さて「どぶ」にもどりましょう。何と言っても乙羽信子の演技に圧倒されます。芝居に賭ける思いを感じます。宝塚から大映にスカウトされたが新藤と仕事がしたくて永田雅一に直談判したのですが、その熱意に感服します。「縮図」に続きこの「どぶ」の好演も特筆されるべきでしょう。脇役の人たちの顔ぶれを見ると、贅沢な映画だと感じます。大滝秀治などほんのちょい役です。どぶ川の情景、貧しき人々、今なら差別用語になる言葉・・・、印象に残るシーンが多くあります。これをあえて現代に置き換えるとすればどんな映画ができるでしょうか。厳しいですね。ロケ地がない、俳優がない、予算がない、そして最大の問題は見るお客がいないことです。今の監督さんは大変ですね。映画産業の衰退で、時間をかけて実力ある先輩から技術を継承することができませんから不利です。しかし現在の根本問題を映画で表現できるのはやはり若い世代ですから、制約を打ち破って見る側の背筋をしゃきっと伸ばしてくれる作品を作ってください。女性の監督に期待ですね。
戦後の川崎駅前、鶴見川沿い周辺に生きる人々を描く衝撃作
以前から、気になっていた作品。
2011年8月、スカパーの〔日本映画専門チャンネル〕新藤兼人監督特集にて観ることが出来ました。
横浜鶴見の街で、昭和40年代に生まれ育った私にとって、馴染み深いはずの川崎駅前や鶴見川沿いの風景が、まるで違っていたことに驚いたというのが正直な感想です。
私が生まれるほんの僅か10年前の川崎駅前や、鶴見川沿いの風景には、衝撃を受けました。
戦後日本の復興と急速な再開発には、ただただ驚くばかりです。
私より上の世代の人達が語る川崎駅前や鶴見川沿い周辺の街並みや雰囲気が、やっと理解出来たというのが、正直な感想です。
現在の川崎駅前や鶴見川沿いには、もはや面影すら残っていませんが、JR鶴見線国道駅には、当時と何ら変わらないと思われる川崎、鶴見の街独特の雰囲気が残っているので、この映画を観た人には、是非一度訪れてみることをおすすめしたいスポットです。

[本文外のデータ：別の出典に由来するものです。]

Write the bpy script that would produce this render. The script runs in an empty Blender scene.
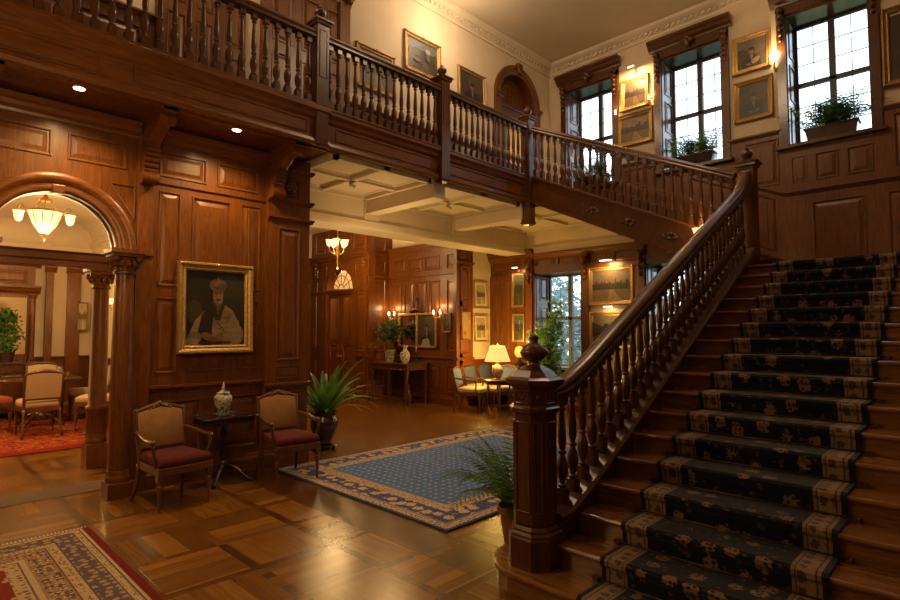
import bpy, math, random
from mathutils import Vector, Matrix
random.seed(7)
sc = bpy.context.scene
COL = sc.collection
PI = math.pi

# ------------------------------------------------------------------ camera, world, light, exposure
F, PITCH, YAW, EYE = 551.0, math.atan(30/551.0), math.radians(44.4), 1.75
fwd = Vector((math.cos(YAW)*math.cos(PITCH), math.sin(YAW)*math.cos(PITCH), math.sin(PITCH)))
cam_d = bpy.data.cameras.new('camera'); cam = bpy.data.objects.new('camera', cam_d); COL.objects.link(cam)
cam_d.sensor_width = 36; cam_d.lens = F/900*36; cam_d.clip_start = .05; cam_d.clip_end = 200
cam.location = (0, 0, EYE); cam.rotation_euler = fwd.to_track_quat('-Z', 'Y').to_euler()
sc.camera = cam
vs = sc.view_settings
vs.view_transform = 'Standard'; vs.look = 'None'; vs.exposure = -0.08; vs.gamma = 1; vs.use_curve_mapping = False
cy = sc.cycles
cy.use_denoising = True; cy.max_bounces = 7; cy.diffuse_bounces = 4; cy.glossy_bounces = 4; cy.transparent_max_bounces = 12
cy.sample_clamp_indirect = 4; cy.caustics_reflective = False; cy.caustics_refractive = False

SKY = 4.0
world = bpy.data.worlds.new('world'); sc.world = world; world.use_nodes = True
bg = world.node_tree.nodes['Background']; bg.inputs[0].default_value = (.80, .90, 1.0, 1); bg.inputs[1].default_value = SKY

WARM = (1.0, .63, .25)
def light(kind, loc, power, color=WARM, size=.2, size_y=None, aim=None, name='lamp_or_fill_light', spot=None, blend=.6):
    d = bpy.data.lights.new(name, kind); d.energy = power; d.color = color
    if kind == 'AREA':
        d.size = size
        if size_y: d.shape = 'RECTANGLE'; d.size_y = size_y
    else: d.shadow_soft_size = size
    if kind == 'SPOT': d.spot_size = spot or 1.5; d.spot_blend = blend
    o = bpy.data.objects.new(name, d); o.location = loc; COL.objects.link(o)
    if aim is not None: o.rotation_euler = (Vector(aim)-Vector(loc)).to_track_quat('-Z', 'Y').to_euler()
    return o
# unseen gallery lamps, then added fill lights without fittings for hall and stairs
SOFT = (1.0, .72, .44)
light('POINT', (2.2, 6.35, 6.9), 60, SOFT, size=.3)
light('POINT', (6.6, 6.25, 7.1), 60, SOFT, size=.3)
light('POINT', (6.0, 3.3, 7.25), 135, SOFT, size=.4)
light('POINT', (0.9, 3.6, 2.9), 74, size=.3)
light('POINT', (-1.6, 4.6, 2.6), 45, size=.3)
light('POINT', (5.6, 9.6, 3.0), 50, size=.25)
light('POINT', (5.7, 6.9, 2.7), 48, size=.25)
# daylight portals in the window openings
def portal(y0, y1, z0, z1):
    o = light('AREA', (10.98, (y0+y1)/2, (z0+z1)/2), 1, (1, 1, 1), y1-y0, z1-z0, (0, (y0+y1)/2, (z0+z1)/2), 'window_portal')
    o.data.size = z1-z0; o.data.size_y = y1-y0
    o.data.cycles.is_portal = True
UPW = [(5.43, 6.53), (3.30, 4.40), (1.16, 2.27)]
LOW = [(6.22, 7.40), (3.60, 4.75)]
for a, b in UPW: portal(a, b, 4.8, 7.02)
for a, b in LOW: portal(a, b, .9, 3.05)

# ------------------------------------------------------------------ materials
def newmat(name):
    m = bpy.data.materials.new(name); m.use_nodes = True; nt = m.node_tree
    return m, nt, nt.nodes['Principled BSDF']
def N(nt, t, **k):
    n = nt.nodes.new(t)
    for a, b in k.items(): setattr(n, a, b)
    return n
def L(nt, a, b): nt.links.new(a, b)
def ramp(nt, fac, stops, interp='LINEAR'):
    r = N(nt, 'ShaderNodeValToRGB'); r.color_ramp.interpolation = interp
    el = r.color_ramp.elements
    while len(el) < len(stops): el.new(.5)
    for e, (p, c) in zip(el, stops): e.position = p; e.color = (*c, 1)
    L(nt, fac, r.inputs[0]); return r.outputs[0]
def mth(nt, op, a, b=None, c=None):
    n = N(nt, 'ShaderNodeMath', operation=op)
    for i, v in enumerate((a, b, c)):
        if v is None: continue
        if isinstance(v, (int, float)): n.inputs[i].default_value = v
        else: L(nt, v, n.inputs[i])
    return n.outputs[0]
def mixc(nt, f, a, b, mode='MIX'):
    n = N(nt, 'ShaderNodeMix', data_type='RGBA', blend_type=mode)
    for i, v in ((0, f), (6, a), (7, b)):
        if isinstance(v, (int, float)): n.inputs[i].default_value = v
        elif isinstance(v, tuple): n.inputs[i].default_value = (*v, 1)
        else: L(nt, v, n.inputs[i])
    return n.outputs[2]
def noise(nt, vec, scale, detail=4, rough=.55, dist=0):
    n = N(nt, 'ShaderNodeTexNoise'); n.inputs['Scale'].default_value = scale; n.inputs['Detail'].default_value = detail
    n.inputs['Roughness'].default_value = rough; n.inputs['Distortion'].default_value = dist
    if vec is not None: L(nt, vec, n.inputs['Vector'])
    return n.outputs['Fac']
def pos(nt, scale=(1, 1, 1)):
    g = N(nt, 'ShaderNodeNewGeometry'); mp = N(nt, 'ShaderNodeMapping'); mp.inputs['Scale'].default_value = scale
    L(nt, g.outputs['Position'], mp.inputs['Vector']); return mp.outputs[0]
def bump(nt, b, h, strength=.2, dist=.01):
    n = N(nt, 'ShaderNodeBump'); n.inputs['Strength'].default_value = strength; n.inputs['Distance'].default_value = dist
    L(nt, h, n.inputs['Height']); L(nt, n.outputs[0], b.inputs['Normal'])

def wood(name, c0, c1, scale, rough=.38, coat=.12):
    m, nt, b = newmat(name)
    v = pos(nt, scale)
    f = noise(nt, v, 5.0, 6, .62, 1.2); f2 = noise(nt, pos(nt), 1.1, 2)
    c = ramp(nt, f, [(.32, c0), (.68, c1)])
    c = mixc(nt, .35, c, ramp(nt, f2, [(.3, (.45, .42, .4)), (.7, (1, 1, 1))]), 'MULTIPLY')
    L(nt, c, b.inputs['Base Color']); b.inputs['Roughness'].default_value = rough
    b.inputs['Coat Weight'].default_value = coat; b.inputs['Coat Roughness'].default_value = .18
    bump(nt, b, f, .06, .004)
    return m
W0, W1 = (.092, .0235, .003), (.222, .070, .0065)
wood_v = wood('mahogany_upright_grain', W0, W1, (6, 6, .7))
wood_x = wood('mahogany_grain_along_x', W0, W1, (.7, 6, 6))
wood_y = wood('mahogany_grain_along_y', W0, W1, (6, .7, 6))
dark_wood = wood('dark_polished_wood', (.050, .0155, .0035), (.130, .042, .0085), (5, 5, 1), .30, .4)
black_wood = wood('ebonised_wood', (.012, .006, .004), (.030, .014, .008), (4, 4, 2), .22, .5)
oak = wood('oak_stair_tread', (.165, .066, .013), (.33, .145, .032), (6, .6, 6), .25, .5)
chair_wood = wood('chair_wood', (.07, .026, .010), (.17, .065, .022), (6, 6, 1), .28, .4)

def plain(name, col, rough=.6, metal=0, ns=0, amt=.25, coat=0, bmp=0):
    m, nt, b = newmat(name)
    b.inputs['Roughness'].default_value = rough; b.inputs['Metallic'].default_value = metal; b.inputs['Coat Weight'].default_value = coat
    b.inputs['Base Color'].default_value = (*col, 1)
    if ns:
        f = noise(nt, pos(nt), ns, 5)
        L(nt, ramp(nt, f, [(.3, tuple(x*(1-amt) for x in col)), (.7, tuple(min(1, x*(1+amt)) for x in col))]), b.inputs['Base Color'])
        if bmp: bump(nt, b, f, bmp, .01)
    return m
cream = plain('cream_plaster', (.66, .54, .39), .7, ns=3, amt=.06)
ceil_m = plain('ceiling_plaster', (.68, .57, .42), .75, ns=1.5, amt=.07)
white_pl = plain('ivory_plaster', (.66, .56, .41), .7, ns=3, amt=.06)
gold = plain('gilt_frame', (.50, .31, .11), .42, .65, ns=45, amt=.35, bmp=.4)
dgold = plain('worn_gilt', (.36, .21, .075), .45, .6, ns=45, amt=.4, bmp=.4)
brass = plain('brass', (.65, .40, .13), .28, 1)
dbrass = plain('dull_brass', (.14, .075, .03), .4, .8)
iron = plain('black_iron', (.02, .018, .016), .45, .6)
cream_cloth = plain('cream_upholstery', (.50, .36, .22), .85, ns=60, amt=.1, bmp=.1)
tan_cloth = plain('tan_velvet', (.25, .115, .034), .75, ns=8, amt=.18)
red_cloth = plain('crimson_velvet', (.085, .006, .007), .95, ns=9, amt=.35)
orange_cloth = plain('orange_red_upholstery', (.45, .10, .04), .8, ns=30, amt=.2)
blue_cloth = plain('slate_blue_upholstery', (.075, .10, .25), .85, ns=40, amt=.15)
pot_glaze = plain('dark_glazed_pottery', (.055, .030, .024), .22, 0, ns=6, amt=.4, coat=.5)
terracotta = plain('terracotta', (.30, .12, .05), .7, ns=12, amt=.2)
lead = plain('dark_window_frame', (.055, .045, .042), .45)
soil = plain('potting_soil', (.03, .02, .012), .95, ns=30, amt=.4)
porcelain, nt, b = newmat('blue_white_porcelain')
f = noise(nt, pos(nt), 26, 5, .6, .6)
L(nt, ramp(nt, f, [(.42, (.06, .08, .18)), (.50, (.50, .43, .33)), (1, (.60, .52, .40))]), b.inputs['Base Color']); b.inputs['Roughness'].default_value = .12
def leafm(name, a, c):
    m, nt, b = newmat(name)
    L(nt, ramp(nt, noise(nt, pos(nt), 9, 2), [(.3, a), (.7, c)]), b.inputs['Base Color'])
    b.inputs['Roughness'].default_value = .5
    tl = N(nt, 'ShaderNodeBsdfTranslucent'); mx = N(nt, 'ShaderNodeMixShader'); mx.inputs[0].default_value = .4
    src = b.inputs['Base Color'].links[0].from_socket; L(nt, src, tl.inputs[0]); L(nt, b.outputs[0], mx.inputs[1]); L(nt, tl.outputs[0], mx.inputs[2])
    L(nt, mx.outputs[0], nt.nodes['Material Output'].inputs[0])
    return m
leaf_g = leafm('green_leaf', (.05, .13, .018), (.14, .30, .05))
leaf_d = leafm('dark_leaf', (.020, .050, .012), (.055, .11, .025))
leaf_l = leafm('pale_leaf', (.12, .26, .04), (.30, .48, .11))
leaf_o = leafm('garden_leaf', (.09, .14, .12), (.28, .38, .36))
def emis(name, col, s):
    m, nt, b = newmat(name)
    b.inputs['Base Color'].default_value = (*col, 1); b.inputs['Emission Color'].default_value = (*col, 1); b.inputs['Emission Strength'].default_value = s
    b.inputs['Roughness'].default_value = .5
    return m
shade_em = emis('lit_frosted_glass', (1, .74, .40), 1.15)
lamp_em = emis('lit_fabric_shade', (1, .55, .15), 1.25)
bulb_em = emis('lit_bulb', (1, .82, .55), 12)
spot_em = emis('lit_downlight_lens', (1, .86, .62), 9)
glass = bpy.data.materials.new('window_glass'); glass.use_nodes = True; nt = glass.node_tree; nt.nodes.clear()
o_ = N(nt, 'ShaderNodeOutputMaterial'); mx = N(nt, 'ShaderNodeMixShader'); tr = N(nt, 'ShaderNodeBsdfTransparent'); gl = N(nt, 'ShaderNodeBsdfGlossy')
tr.inputs[0].default_value = (.93, .95, .97, 1); gl.inputs['Roughness'].default_value = .03; mx.inputs[0].default_value = .06
L(nt, tr.outputs[0], mx.inputs[1]); L(nt, gl.outputs[0], mx.inputs[2]); L(nt, mx.outputs[0], o_.inputs[0])
mirror = plain('mirror_glass', (.80, .76, .70), .04, 1)
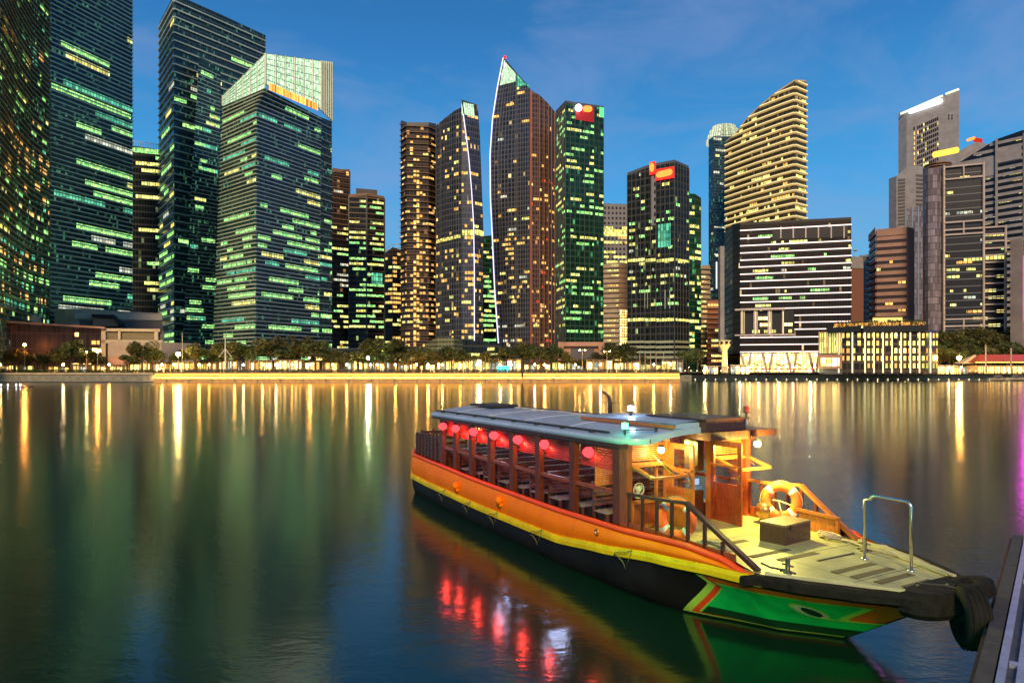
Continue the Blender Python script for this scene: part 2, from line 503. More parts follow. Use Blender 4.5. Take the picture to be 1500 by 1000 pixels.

(笑)
川崎駅、鶴見川沿い周辺に縁があったり、現在住んでいるという人達、全ての老若男女必見の映画と言えるでしょう。
さすが、【原爆の子】や【第5福竜丸】【裸の十九歳】を監督した新藤兼人監督ならではの名作ですね!
最初から中盤までは、笑えるけれども、最後はどうしても泣けてしまう映画です。(涙)
この映画を観て、私が子供の頃に鶴見川をみんなが【どぶ川】と呼んでいた本当の意味が、この歳になってやっと分かりかけた気がします。